The publisher gives this description of the book:
What if it is death that teaches us how to truly live?
Keeping the end in mind shapes how we live our lives in the here and now. Living life backward means taking the one thing in our future that is certain—death—and letting that inform our journey before we get there.
Looking to the book of Ecclesiastes for wisdom, Living Life Backward was written to shake up our expectations and priorities for what it means to live “the good life.” Considering the reality of death helps us pay attention to our limitations as human beings and receive life as a wondrous gift from God—freeing us to live wisely, generously, and faithfully for God’s glory and the good of his world.
In his “Preface” the author acknowledges the difficulty that this “strangest of Old Testament books” presents to the reader of God’s Word. But he also gives us the key to understanding it:
Yet Ecclesiastes also makes a very simple point: life is complex and messy, sometimes brutally so, but there is a straightforward way to look at the mess. The end will put it all right. The end – when we stand before God as our Creator and Judge – will explain everything.
Which leads him to make this application based on that basic message (from which we get the title to the book):
Left to our own devices, we tend to live life forward. One day follows another, and weeks turn into months and months into years. We do not know the future, but we plan and hope and dream of where we will be, and what we would like to be doing, and whom we might be with. We live forward.

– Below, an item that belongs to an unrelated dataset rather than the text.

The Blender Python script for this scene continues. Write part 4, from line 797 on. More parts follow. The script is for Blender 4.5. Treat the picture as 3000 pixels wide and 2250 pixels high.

Ecclesiastes teaches us to live life backward. It encourages us to take the one thing in the future that is certain – our death – and work backward from that point into all the details and decisions and heartaches of our lives, and to think about them from the perspective of the end. It is the destination that makes sense of the journey. If we know for sure where we are heading, then we can know for sure what we need to do before we get there. Ecclesiastes invites us to let the end sculpt our priorities and goals, our greatest ambitions and our strongest desires.
I want to persuade you that only if you prepare to die can you really learn how to live (p.12).
That seems to me to be a good way to keep the message of this book of the Bible before us, and to let its powerful message shed light on our minds and guide our path in this world.
The book is available for review in the Standard Bearer if you are interested. Given the nature of the book, the review may be brief.